Supplied information:
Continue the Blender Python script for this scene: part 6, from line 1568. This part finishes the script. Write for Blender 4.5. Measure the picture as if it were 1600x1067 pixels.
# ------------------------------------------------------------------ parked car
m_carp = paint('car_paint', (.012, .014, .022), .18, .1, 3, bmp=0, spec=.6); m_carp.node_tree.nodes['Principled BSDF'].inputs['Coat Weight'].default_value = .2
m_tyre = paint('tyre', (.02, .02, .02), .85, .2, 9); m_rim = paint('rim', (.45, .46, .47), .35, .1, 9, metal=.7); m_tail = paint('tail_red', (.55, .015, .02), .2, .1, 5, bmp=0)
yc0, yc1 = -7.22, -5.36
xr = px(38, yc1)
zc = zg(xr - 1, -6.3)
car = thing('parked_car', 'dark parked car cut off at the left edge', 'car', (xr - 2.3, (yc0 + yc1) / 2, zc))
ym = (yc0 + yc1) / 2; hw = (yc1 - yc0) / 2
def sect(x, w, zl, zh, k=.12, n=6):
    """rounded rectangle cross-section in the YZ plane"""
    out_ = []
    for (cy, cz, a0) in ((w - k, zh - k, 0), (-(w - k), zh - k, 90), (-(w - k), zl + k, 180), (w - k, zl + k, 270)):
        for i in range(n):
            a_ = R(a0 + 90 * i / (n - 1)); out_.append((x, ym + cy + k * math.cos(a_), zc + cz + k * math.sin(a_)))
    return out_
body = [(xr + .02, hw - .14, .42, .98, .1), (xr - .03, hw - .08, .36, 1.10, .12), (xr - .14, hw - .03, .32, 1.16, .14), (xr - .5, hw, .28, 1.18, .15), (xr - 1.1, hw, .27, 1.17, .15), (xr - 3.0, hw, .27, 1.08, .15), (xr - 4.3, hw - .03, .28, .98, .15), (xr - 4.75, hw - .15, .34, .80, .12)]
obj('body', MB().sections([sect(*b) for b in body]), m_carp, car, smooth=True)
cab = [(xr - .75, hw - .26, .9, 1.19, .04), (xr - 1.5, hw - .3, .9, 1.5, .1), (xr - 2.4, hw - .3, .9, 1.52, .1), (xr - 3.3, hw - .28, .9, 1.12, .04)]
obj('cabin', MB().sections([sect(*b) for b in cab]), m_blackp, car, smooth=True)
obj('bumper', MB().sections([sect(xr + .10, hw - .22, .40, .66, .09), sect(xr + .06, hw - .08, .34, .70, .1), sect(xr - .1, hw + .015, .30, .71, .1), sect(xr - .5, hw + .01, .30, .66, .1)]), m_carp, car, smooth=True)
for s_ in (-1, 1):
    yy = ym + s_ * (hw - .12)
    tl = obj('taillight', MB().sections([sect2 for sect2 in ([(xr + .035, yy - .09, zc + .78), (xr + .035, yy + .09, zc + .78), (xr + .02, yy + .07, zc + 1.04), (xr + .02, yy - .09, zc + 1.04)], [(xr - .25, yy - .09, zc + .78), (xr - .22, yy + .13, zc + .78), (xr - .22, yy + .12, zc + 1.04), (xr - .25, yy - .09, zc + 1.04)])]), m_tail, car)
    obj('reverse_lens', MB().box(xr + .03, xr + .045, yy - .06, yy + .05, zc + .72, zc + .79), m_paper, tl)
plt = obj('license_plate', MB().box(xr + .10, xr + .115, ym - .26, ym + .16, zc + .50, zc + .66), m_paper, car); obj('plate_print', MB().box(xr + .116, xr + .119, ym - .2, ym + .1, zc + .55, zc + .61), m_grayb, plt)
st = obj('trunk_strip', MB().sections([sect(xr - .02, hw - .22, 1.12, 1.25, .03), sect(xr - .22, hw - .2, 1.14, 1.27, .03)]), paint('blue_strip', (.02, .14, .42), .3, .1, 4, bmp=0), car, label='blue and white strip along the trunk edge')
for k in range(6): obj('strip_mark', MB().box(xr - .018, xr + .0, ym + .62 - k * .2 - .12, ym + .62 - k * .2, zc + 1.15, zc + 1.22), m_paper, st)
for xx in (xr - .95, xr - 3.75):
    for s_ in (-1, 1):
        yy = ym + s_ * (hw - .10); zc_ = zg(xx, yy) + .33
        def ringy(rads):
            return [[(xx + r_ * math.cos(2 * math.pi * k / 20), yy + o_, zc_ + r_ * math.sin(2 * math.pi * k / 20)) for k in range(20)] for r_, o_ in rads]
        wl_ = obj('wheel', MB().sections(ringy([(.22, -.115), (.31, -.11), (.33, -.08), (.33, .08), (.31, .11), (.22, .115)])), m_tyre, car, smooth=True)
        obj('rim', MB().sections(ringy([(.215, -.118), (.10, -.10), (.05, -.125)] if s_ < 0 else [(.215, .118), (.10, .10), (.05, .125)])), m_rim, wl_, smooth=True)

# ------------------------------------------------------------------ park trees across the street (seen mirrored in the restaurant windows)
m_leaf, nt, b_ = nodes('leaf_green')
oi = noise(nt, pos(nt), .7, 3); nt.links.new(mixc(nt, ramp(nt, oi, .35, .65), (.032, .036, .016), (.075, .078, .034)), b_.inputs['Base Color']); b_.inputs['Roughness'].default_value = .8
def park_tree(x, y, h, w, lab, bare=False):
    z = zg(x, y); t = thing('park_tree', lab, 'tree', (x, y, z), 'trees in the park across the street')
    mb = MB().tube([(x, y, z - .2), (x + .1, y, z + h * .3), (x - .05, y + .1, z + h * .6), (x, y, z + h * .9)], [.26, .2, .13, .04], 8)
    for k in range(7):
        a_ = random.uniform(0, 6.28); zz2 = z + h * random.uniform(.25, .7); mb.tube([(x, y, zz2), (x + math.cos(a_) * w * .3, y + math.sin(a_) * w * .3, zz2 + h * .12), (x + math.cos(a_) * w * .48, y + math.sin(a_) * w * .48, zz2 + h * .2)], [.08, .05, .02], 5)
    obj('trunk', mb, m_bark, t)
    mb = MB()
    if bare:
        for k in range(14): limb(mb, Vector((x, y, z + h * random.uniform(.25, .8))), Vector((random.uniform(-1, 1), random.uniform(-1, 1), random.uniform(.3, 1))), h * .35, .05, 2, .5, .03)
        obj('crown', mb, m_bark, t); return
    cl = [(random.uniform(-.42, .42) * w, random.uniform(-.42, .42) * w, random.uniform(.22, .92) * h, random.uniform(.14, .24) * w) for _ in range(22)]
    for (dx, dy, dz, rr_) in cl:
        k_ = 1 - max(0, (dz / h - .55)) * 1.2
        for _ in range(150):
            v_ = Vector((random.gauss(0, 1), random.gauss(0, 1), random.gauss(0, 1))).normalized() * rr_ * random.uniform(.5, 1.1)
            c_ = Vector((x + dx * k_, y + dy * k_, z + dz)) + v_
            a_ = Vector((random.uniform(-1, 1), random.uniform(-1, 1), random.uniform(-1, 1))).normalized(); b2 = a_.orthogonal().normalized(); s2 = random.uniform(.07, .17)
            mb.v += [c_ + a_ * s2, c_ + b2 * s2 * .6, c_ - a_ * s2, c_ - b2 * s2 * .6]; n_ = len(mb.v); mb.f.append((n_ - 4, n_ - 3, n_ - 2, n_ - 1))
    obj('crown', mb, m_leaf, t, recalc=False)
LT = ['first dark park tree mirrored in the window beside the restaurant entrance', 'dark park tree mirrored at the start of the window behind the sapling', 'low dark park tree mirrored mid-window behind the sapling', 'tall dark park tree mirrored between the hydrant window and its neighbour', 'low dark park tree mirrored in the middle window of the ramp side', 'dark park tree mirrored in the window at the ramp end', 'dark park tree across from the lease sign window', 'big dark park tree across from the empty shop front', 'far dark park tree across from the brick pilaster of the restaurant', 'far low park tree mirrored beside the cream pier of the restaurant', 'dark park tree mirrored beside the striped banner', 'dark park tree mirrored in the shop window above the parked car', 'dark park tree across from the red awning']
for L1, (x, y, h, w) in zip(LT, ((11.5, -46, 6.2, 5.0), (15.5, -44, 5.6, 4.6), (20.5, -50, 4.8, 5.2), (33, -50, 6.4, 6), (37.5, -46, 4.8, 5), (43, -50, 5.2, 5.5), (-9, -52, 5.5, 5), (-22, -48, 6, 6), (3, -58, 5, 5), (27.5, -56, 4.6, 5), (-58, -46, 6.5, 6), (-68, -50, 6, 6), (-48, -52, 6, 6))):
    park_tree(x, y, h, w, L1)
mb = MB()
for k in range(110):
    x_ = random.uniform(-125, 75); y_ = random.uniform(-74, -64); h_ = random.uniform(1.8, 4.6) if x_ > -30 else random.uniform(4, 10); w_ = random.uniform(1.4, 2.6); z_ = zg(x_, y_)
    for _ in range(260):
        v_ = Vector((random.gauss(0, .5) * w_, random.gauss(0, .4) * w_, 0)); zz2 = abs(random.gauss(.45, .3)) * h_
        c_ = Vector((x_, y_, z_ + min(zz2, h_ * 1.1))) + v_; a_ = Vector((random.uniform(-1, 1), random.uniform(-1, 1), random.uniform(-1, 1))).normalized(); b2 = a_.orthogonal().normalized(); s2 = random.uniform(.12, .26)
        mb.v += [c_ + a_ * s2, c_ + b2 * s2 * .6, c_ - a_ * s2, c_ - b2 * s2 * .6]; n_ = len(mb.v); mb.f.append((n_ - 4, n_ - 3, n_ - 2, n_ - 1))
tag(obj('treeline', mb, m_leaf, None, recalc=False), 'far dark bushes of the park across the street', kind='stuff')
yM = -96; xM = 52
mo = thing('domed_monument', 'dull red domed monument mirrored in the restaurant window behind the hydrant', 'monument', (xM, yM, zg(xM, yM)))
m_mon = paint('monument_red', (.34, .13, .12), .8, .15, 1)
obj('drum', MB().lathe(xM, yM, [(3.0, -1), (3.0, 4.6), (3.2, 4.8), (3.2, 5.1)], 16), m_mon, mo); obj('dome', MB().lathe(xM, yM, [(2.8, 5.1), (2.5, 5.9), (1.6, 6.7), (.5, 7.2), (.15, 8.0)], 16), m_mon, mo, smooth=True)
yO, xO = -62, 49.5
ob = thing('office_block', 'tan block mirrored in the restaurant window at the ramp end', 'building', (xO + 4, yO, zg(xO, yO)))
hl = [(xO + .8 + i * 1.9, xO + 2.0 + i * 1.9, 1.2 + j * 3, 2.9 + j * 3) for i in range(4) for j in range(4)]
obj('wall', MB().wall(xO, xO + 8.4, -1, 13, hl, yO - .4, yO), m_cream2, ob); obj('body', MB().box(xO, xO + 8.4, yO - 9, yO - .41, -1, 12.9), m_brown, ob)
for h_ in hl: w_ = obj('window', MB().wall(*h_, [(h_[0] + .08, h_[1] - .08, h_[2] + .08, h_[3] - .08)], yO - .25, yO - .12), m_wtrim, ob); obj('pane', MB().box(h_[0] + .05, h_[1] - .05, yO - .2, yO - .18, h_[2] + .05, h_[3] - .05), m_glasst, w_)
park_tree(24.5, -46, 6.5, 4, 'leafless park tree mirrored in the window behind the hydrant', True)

What you have to do: Say, as a number only, how many lines of the data contain "from".

Problem solution: 2